The intimacy of Yates’s style, an intimacy that draws the reader in so quickly so that you are locked in their struggles, does I think come particularly from the dialogue-driven narratives. Slipping from one idiom to another so seamlessly, Yates forces you to hear all those different voices and their inflections and nervous hesitations and so you take part.  I think Lizzie is just about spot on.

Happy New Yates Year

Posted in Debatable issues on January 8, 2009 by kateonyates

Just so that you don’t all think I’ve gone to sleep or broken my right arm skiing, I thought I should write a short post and let you know what’s going on around here. It’s been hectic….skiing was fun but cold and frankly I’m a rubbish skier.

At the moment I am working on something with Monica and Sharon Yates – more next week about this – so that’s exciting. I can’t really publicise it yet.

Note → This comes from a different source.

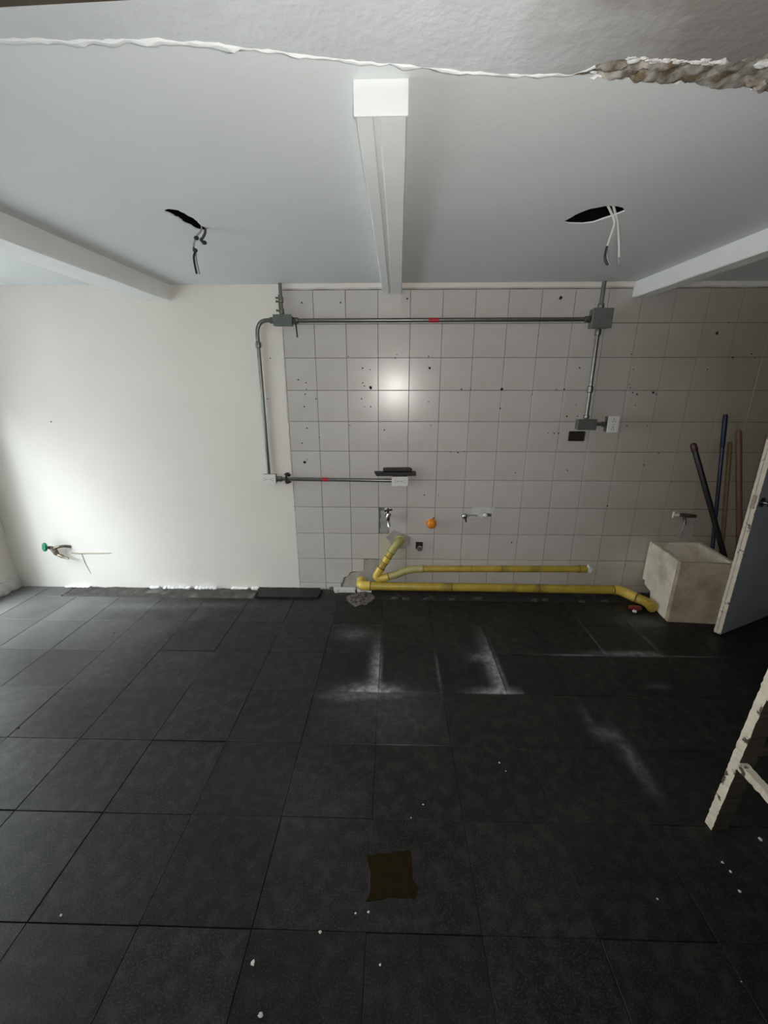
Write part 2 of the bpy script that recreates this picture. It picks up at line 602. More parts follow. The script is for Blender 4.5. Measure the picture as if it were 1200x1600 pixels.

I have been reading a lot about Hollywood and politics in order to substantiate a hunch that I have. It’s been so interesting to read about the Production Code and the way Hollywood developed over the twenty years between the first talkie and the late fifties. It’s interesting that Yates chooses not to focus on the Semitic, or anti-Semitic, colouring of Hollywood when he writes about it – ‘Saying Goodbye to Sally’, ‘A Really Good Jazz Piano’ and Disturbing the Peace being the texts I’m thinking of – but focuses instead on the race issue in another form ie black and white not Christian and Jew. The upshot of this is the faint (well actually it’s more than faint) suggestion that Hollywood was built using corrupt money from slavery. This is obviously not the case and it puzzled me for a while. The racism he filters into these tales suggests moral degredation and perhaps that’s all he wanted to do without touching on the Jewish dominance of Hollywood and all the wrangling that that gave rise to. Too thorny an issue perhaps? Also it occurs to me that the big political debate when he was writing was predominantly Civil Rights so that’s why he weaves it in.

Any thoughts on this?

Happy New Year to all readers and let’s hope book sales now rocket even if car sales plummet.